The record-breaking stingray isn’t the first endangered regional resident to break the scales – it edged out the previous largest-ever freshwater fish, a 293-kilogram Mekong giant catfish, caught in Thailand in 2005.
The fisherman who netted the Moby Dick of stingrays last year notified Wonders of the Mekong, which rushed researchers to Stung Treng to outfit the stingray with an acoustic tag before releasing it. This is the first time one of these rays has been tagged in Cambodian conservation history.
Teresa Campbell, a contributing researcher to Wonders of the Mekong, is compiling this tag data with all known sightings of stingrays in the region.
Campbell said this information, upgraded with new acoustic technology, will lay a more expansive foundation of knowledge. Previous models of fish tags could only collect two data points – when the fish was released and when it was captured. Now, Campbell explained these acoustic tags paired with receiver arrays “allow us to track the stingrays in finer, detailed movements” by collecting multiple data points.
“No data like this has ever been collected before in Cambodia,” Campbell said. “The fact that Cambodia is doing this with such big individuals means we have the potential to learn so much valuable information, which is a game changer for preserving this species.”
Additional results from the acoustic tags showed the record-breaking female stingray hasn’t swam far from where it was captured.
Hogan – who recently published a book, Chasing Monsters: The Search for the World’s Largest Freshwater Fish – originally assumed that such a big fish would need space to swim or migrate like other megafish in the river.
“They seem to be staying in a remarkably small area of the river given their large size,” Hogan said. “It is good because that small stretch of river can be more easily protected and so there can be these pockets of self-sustaining populations.”
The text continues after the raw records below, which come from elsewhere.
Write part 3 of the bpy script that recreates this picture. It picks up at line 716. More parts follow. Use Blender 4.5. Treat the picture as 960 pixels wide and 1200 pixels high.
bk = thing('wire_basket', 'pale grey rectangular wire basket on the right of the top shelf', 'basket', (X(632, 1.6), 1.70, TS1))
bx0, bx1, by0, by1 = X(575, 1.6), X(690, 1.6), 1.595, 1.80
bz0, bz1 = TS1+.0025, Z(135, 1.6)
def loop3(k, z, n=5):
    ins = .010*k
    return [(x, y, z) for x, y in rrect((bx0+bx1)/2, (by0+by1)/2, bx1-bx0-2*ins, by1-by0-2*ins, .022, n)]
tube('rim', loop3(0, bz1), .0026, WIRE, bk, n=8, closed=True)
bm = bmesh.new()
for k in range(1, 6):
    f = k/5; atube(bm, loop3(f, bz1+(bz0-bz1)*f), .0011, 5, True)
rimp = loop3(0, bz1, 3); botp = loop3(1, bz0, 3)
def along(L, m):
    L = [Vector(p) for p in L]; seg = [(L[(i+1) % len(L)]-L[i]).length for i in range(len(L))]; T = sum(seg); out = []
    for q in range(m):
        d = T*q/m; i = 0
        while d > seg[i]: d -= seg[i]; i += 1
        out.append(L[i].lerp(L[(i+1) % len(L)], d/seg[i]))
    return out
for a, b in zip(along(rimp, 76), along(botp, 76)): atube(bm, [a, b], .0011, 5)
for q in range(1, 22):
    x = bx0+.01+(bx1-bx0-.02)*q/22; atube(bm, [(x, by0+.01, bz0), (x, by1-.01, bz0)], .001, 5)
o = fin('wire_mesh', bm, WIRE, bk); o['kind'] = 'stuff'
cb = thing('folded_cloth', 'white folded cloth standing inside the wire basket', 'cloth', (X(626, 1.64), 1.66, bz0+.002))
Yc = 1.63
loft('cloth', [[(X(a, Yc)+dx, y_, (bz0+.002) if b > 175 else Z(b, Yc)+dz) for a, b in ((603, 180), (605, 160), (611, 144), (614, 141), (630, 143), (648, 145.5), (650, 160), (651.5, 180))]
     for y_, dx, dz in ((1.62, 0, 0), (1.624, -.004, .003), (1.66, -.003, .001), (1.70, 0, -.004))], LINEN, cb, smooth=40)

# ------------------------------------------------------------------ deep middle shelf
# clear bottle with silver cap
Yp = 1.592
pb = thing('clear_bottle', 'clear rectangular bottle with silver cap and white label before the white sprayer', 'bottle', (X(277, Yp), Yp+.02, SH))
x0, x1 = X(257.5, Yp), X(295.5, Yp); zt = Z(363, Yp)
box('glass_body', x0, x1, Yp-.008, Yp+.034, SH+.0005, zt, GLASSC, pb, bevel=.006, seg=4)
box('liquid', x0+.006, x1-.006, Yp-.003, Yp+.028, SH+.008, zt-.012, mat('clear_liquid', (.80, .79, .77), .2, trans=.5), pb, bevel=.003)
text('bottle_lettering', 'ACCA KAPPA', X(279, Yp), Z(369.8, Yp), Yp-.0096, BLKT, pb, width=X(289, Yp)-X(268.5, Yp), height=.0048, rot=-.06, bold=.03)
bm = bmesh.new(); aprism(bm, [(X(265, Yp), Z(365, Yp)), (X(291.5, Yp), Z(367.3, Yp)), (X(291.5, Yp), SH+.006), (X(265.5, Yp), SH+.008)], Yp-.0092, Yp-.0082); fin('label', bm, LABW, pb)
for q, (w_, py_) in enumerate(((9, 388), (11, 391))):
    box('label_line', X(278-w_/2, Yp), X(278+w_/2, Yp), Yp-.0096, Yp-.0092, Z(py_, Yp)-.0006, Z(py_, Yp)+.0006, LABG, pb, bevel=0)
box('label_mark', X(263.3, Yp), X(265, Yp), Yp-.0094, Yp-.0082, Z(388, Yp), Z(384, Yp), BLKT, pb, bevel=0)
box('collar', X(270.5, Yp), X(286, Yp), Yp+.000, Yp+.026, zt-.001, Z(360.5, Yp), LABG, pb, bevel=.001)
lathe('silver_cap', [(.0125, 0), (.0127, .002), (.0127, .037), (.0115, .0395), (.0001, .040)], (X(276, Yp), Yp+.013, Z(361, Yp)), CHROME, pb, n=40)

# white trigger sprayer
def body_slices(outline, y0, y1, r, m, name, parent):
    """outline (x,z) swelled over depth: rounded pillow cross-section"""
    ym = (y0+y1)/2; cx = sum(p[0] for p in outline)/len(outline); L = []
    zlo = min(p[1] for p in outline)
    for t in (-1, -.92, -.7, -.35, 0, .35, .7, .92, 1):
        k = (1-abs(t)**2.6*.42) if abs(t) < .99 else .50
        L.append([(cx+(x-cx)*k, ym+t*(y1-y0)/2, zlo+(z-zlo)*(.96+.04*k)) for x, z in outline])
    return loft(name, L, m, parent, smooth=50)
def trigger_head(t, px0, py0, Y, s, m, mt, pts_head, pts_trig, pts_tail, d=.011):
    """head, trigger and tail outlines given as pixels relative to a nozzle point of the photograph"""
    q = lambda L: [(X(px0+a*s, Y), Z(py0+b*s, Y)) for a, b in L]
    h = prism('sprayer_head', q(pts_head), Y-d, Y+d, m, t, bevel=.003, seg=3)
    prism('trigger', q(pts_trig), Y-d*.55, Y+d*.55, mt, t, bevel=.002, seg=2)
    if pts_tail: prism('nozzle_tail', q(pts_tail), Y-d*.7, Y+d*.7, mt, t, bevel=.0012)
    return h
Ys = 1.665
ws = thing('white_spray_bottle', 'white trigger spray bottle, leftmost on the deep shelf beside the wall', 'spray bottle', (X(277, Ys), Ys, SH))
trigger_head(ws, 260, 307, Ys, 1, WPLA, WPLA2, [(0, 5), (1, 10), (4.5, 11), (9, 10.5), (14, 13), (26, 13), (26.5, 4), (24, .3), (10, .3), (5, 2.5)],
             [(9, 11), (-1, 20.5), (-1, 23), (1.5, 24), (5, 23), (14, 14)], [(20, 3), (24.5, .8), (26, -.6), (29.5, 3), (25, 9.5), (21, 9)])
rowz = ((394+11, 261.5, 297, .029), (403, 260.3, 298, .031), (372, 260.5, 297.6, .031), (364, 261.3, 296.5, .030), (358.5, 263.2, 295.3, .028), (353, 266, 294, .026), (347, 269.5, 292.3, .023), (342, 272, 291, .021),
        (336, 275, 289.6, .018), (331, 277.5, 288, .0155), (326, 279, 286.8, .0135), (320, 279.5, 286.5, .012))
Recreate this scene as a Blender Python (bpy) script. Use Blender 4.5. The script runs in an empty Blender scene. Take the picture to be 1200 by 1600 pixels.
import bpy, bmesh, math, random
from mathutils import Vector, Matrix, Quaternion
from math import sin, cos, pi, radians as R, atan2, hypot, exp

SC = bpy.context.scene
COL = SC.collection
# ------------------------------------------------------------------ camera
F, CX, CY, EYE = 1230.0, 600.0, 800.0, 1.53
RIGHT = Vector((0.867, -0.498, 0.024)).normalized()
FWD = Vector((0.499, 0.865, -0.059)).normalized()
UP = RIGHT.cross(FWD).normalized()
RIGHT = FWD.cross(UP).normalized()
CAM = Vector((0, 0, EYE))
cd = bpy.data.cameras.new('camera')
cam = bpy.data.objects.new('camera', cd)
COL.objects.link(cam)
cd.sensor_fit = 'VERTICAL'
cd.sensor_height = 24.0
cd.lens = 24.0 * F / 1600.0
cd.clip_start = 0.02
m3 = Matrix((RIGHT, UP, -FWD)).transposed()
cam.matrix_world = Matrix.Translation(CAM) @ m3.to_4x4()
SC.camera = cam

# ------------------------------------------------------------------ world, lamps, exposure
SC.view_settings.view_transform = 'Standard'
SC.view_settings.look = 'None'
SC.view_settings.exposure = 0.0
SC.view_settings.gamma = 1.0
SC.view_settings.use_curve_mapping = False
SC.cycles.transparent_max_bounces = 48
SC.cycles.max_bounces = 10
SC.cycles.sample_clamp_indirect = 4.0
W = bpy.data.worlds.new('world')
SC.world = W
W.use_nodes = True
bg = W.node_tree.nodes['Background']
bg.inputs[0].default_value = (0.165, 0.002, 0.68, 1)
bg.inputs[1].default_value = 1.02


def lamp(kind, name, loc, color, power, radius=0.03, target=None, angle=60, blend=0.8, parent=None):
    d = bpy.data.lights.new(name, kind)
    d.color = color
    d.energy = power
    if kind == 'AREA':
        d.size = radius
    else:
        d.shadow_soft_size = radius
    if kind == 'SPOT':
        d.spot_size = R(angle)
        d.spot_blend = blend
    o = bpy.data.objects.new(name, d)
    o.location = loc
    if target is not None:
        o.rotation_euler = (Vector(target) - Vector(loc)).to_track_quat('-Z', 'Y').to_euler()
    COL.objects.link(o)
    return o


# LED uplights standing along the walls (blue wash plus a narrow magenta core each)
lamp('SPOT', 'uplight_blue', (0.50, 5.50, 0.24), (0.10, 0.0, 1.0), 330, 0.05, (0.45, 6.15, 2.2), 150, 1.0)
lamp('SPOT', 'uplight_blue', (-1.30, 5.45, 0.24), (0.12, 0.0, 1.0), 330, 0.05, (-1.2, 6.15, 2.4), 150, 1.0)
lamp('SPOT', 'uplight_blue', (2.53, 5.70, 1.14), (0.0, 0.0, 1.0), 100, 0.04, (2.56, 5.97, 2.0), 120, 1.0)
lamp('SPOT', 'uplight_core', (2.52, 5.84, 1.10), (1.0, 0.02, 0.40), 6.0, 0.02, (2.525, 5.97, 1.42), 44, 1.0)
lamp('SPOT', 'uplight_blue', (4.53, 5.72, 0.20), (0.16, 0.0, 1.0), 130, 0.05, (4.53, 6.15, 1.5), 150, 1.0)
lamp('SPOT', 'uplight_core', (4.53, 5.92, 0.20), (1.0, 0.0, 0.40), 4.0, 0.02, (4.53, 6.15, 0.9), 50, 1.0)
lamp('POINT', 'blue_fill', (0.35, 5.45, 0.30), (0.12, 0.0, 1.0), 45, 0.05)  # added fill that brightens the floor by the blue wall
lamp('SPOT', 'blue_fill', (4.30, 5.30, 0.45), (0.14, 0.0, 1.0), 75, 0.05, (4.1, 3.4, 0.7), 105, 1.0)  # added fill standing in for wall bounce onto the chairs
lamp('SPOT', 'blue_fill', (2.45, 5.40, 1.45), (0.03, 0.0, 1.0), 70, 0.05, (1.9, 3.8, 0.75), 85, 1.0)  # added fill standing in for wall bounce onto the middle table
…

The review Campbell is working on found that the endangered species is facing a myriad of threats across its known range, including “fishing, bycatch, bottom trawls, pollution, and habitat destruction and fragmentation”.
She said only further research will confirm if this stretch of the Mekong in Cambodia is particularly significant for the species’ survival, but early signs point to that.
“It does seem like a special area for them but we need to learn so much more in order to confirm,” Campbell said.
The longer-term goal of this acoustic tag data is to build a species conservation action plan for the stingray, according to Hogan. A key step is bringing together researchers and conservationists for an international workshop, which Hogan hopes can be hosted in Cambodia in September.
“The Mekong is a transboundary river shared by six countries, all six countries bear responsibility for its survival,” Hogan said. “In a way, the stingrays are caught in the middle of a larger debate about the fate of the lower Mekong basin.”